| DATA PROVIDED |
►

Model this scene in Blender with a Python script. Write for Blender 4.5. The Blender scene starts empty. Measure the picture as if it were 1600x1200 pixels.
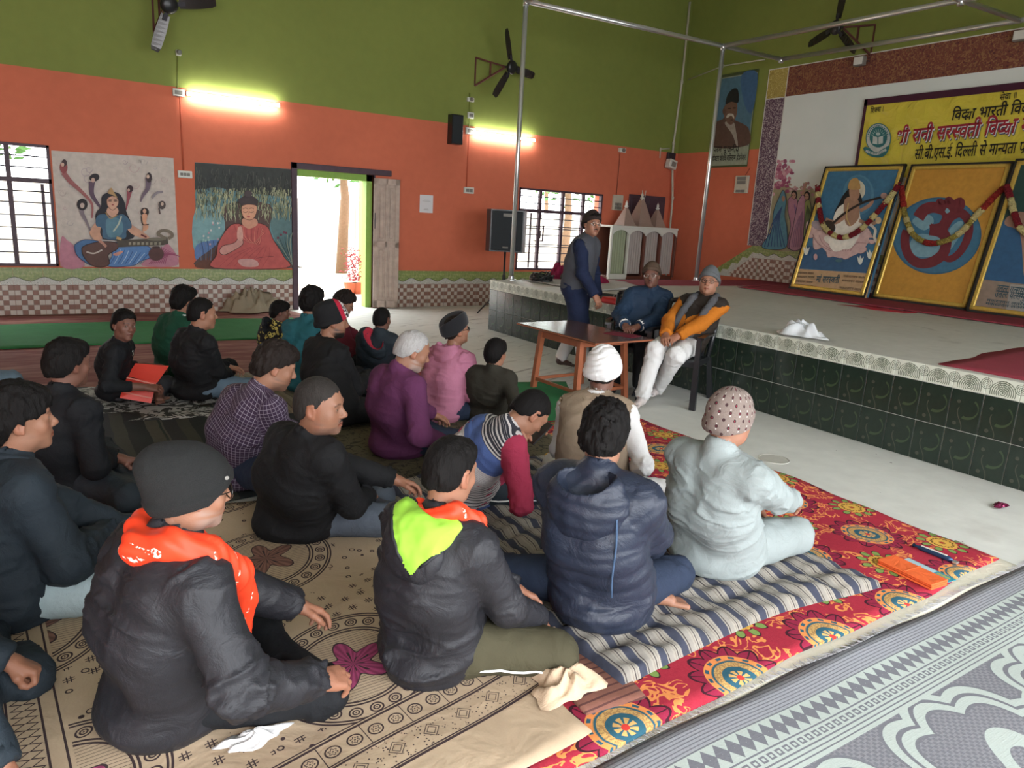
import bpy, math, random, numpy as np
from mathutils import Vector, Matrix
PI=math.pi; TAU=2*PI; sin=math.sin; cos=math.cos
SC=bpy.context.scene; COL=SC.collection
rnd=random.Random(7)
# ---------------- camera, sky, daylight, exposure ----------------
CAM_Y,CAM_P,CAM_R,CAM_F,CAM_H=0.583336,0.226313,0.055872,1122.59,1.6
def _basis():
    cy,sy,cp,sp,cr,sr=cos(CAM_Y),sin(CAM_Y),cos(CAM_P),sin(CAM_P),cos(CAM_R),sin(CAM_R)
    f=Vector((sy*cp,cy*cp,-sp)); rt=Vector((cy,-sy,0)); up=rt.cross(f)
    return rt*cr+up*sr, up*cr-rt*sr, f
CR,CU,CF=_basis(); CO=Vector((0,0,CAM_H))
cam=bpy.data.objects.new('camera',bpy.data.cameras.new('camera')); COL.objects.link(cam); SC.camera=cam
cam.matrix_world=Matrix((( CR.x,CU.x,-CF.x,0),(CR.y,CU.y,-CF.y,0),(CR.z,CU.z,-CF.z,CAM_H),(0,0,0,1)))
cam.data.sensor_width=36; cam.data.lens=CAM_F/1600*36; cam.data.clip_start=.05; cam.data.clip_end=200
w=bpy.data.worlds.new('sky'); SC.world=w; w.use_nodes=True
bg=w.node_tree.nodes['Background']; bg.inputs[0].default_value=(.93,.965,1,1); bg.inputs[1].default_value=10.0
SC.view_settings.view_transform='Standard'; SC.view_settings.look='None'; SC.view_settings.gamma=1
SC.view_settings.use_curve_mapping=False; SC.view_settings.exposure=0.0
SC.cycles.max_bounces=8; SC.cycles.diffuse_bounces=5; SC.cycles.sample_clamp_indirect=8
def portal(x,y,z,sx,sy,rot):
    l=bpy.data.lights.new('opening','AREA'); l.shape='RECTANGLE'; l.size=sx; l.size_y=sy; l.cycles.is_portal=True
    o=bpy.data.objects.new('opening_portal',l); COL.objects.link(o); o.location=(x,y,z); o.rotation_euler=rot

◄

| TASK |
Transcribe the whole listing exactly. Pictures stay out of your copy.

| TASK RESULT |
Model this scene in Blender with a Python script. Write for Blender 4.5. The Blender scene starts empty. Measure the picture as if it were 1600x1200 pixels.
import bpy, math, random, numpy as np
from mathutils import Vector, Matrix
PI=math.pi; TAU=2*PI; sin=math.sin; cos=math.cos
SC=bpy.context.scene; COL=SC.collection
rnd=random.Random(7)
# ---------------- camera, sky, daylight, exposure ----------------
CAM_Y,CAM_P,CAM_R,CAM_F,CAM_H=0.583336,0.226313,0.055872,1122.59,1.6
def _basis():
    cy,sy,cp,sp,cr,sr=cos(CAM_Y),sin(CAM_Y),cos(CAM_P),sin(CAM_P),cos(CAM_R),sin(CAM_R)
    f=Vector((sy*cp,cy*cp,-sp)); rt=Vector((cy,-sy,0)); up=rt.cross(f)
    return rt*cr+up*sr, up*cr-rt*sr, f
CR,CU,CF=_basis(); CO=Vector((0,0,CAM_H))
cam=bpy.data.objects.new('camera',bpy.data.cameras.new('camera')); COL.objects.link(cam); SC.camera=cam
cam.matrix_world=Matrix((( CR.x,CU.x,-CF.x,0),(CR.y,CU.y,-CF.y,0),(CR.z,CU.z,-CF.z,CAM_H),(0,0,0,1)))
cam.data.sensor_width=36; cam.data.lens=CAM_F/1600*36; cam.data.clip_start=.05; cam.data.clip_end=200
w=bpy.data.worlds.new('sky'); SC.world=w; w.use_nodes=True
bg=w.node_tree.nodes['Background']; bg.inputs[0].default_value=(.93,.965,1,1); bg.inputs[1].default_value=10.0
SC.view_settings.view_transform='Standard'; SC.view_settings.look='None'; SC.view_settings.gamma=1
SC.view_settings.use_curve_mapping=False; SC.view_settings.exposure=0.0
SC.cycles.max_bounces=8; SC.cycles.diffuse_bounces=5; SC.cycles.sample_clamp_indirect=8
def portal(x,y,z,sx,sy,rot):
    l=bpy.data.lights.new('opening','AREA'); l.shape='RECTANGLE'; l.size=sx; l.size_y=sy; l.cycles.is_portal=True
    o=bpy.data.objects.new('opening_portal',l); COL.objects.link(o); o.location=(x,y,z); o.rotation_euler=rot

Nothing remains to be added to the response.